The first signs of a slowing real estate market appeared in January, but there was no way to tell if it was the real thing.
During the Spring, there were stories among pros that the frenzy was past, that there were fewer competing offers for the same house, and fewer rewards for sellers drunk with appreciation power. Still, the evidence of softening was soft.
Statistics through June showed raw number of home sales proceeding at just about the same pace as 1993, and price gains at 12-15% year-over-year, again just like 1993.
We had to wait until August for hard data which, as always, looked at least a month back into the past. July stats showed a sudden drop in the number of sales, almost 25% down from July 1993. Appreciation figures still reflected good gains, but there was a growing awareness that most of the year-to-date price gains had happened in the last six months of 1993, and little in 1994.
Though we have to wait another month or two for confirmation, August felt like a good, 1993-style month for closed sales. However, toward the end of August, the number of new sales rolled off the edge of a table, and September and October look like a resumption of the July trend, way down from 1993.
At the same time, the end-of-boom indicator is flashing brightly: unsold listings are accumulating on the market. Total properties listed for sale have risen nearly 50% since early Spring.
What happened? Or, better, what is happening, and how long will it last?
Some say that higher interest rates have iced the Front Range boom. I doubt it. Mortgage rates were in the mid-nines for the first year of the late, great boom, higher than they are now, and fell below 8.00% only for the last nine months of the boom. (Higher rates have many a mortgage person ready to get in a warm tub and open a vein, but that's because all the refinance business is gone. Roughly 65% of all 1992 and 1993 mortgage closings were refinances. All done now.)
This boom has ended for an excellent reason, and on time: Boulder County has deployed its available purchasing power. In 1990, there was a huge amount of accumulated purchasing power in the County. Home prices had not moved at all for nine years (1983-1990), but the median income in the County had grown about 60% (honest, and nothing unusual: right on the national average for income growth).
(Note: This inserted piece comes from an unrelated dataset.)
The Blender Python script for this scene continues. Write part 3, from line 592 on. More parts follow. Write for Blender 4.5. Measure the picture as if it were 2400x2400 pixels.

Since 1990, average appreciation of home prices in and near Boulder has been roughly 60%. Time's up. Game, set, match. Back to normal.
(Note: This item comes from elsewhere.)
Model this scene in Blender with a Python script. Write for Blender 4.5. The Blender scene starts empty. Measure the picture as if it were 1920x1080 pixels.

Which leads to what happens next. The guess here says that for next few years, prices will move only with inflation, and that sellers will outnumber buyers (normal!). The listing inventory will continue to grow. If the early 1980's are any guide, over the next couple of years the listing inventory may triple from the dead low in late 1993.
What about prices? The key to future price rises is future rises in income. That takes time. At 5% per year income growth, it will be a while before we have our next 20% appreciation year.
The good news is that this boom met its demise "on time." Booms which outpace purchasing power follow the path of Wily Coyote over the cliff edge, still running fine on thin air -- until the fatal look down. See Boston, 1987, where prices today are still under the boom overshoot. Boulder County prices should hold.
Except for two groups of home prices.
The top-priced end of each market in the County (group one) may not have appreciated as much as its owners believe. Homes in Boulder over $450,000, Louisville over $300,000, and Longmont and Broomfield over $250,000 may not be worth any more than they were on New Year's Day. The exhaustion of purchasing power has its most powerful impact at the top end where there are only a few big incomes even in the best of times. If enough top end homes come on the market and stay unsold, some late-1993 prices may not be paid for a while.
The low end of each market (group two) retains a purchasing power benefit. Condos, starter townhomes, and starter detached houses in each city in the County still have good potential for price gains because tens of thousands of people can afford to buy them, and there is nothing cheaper in each class of property.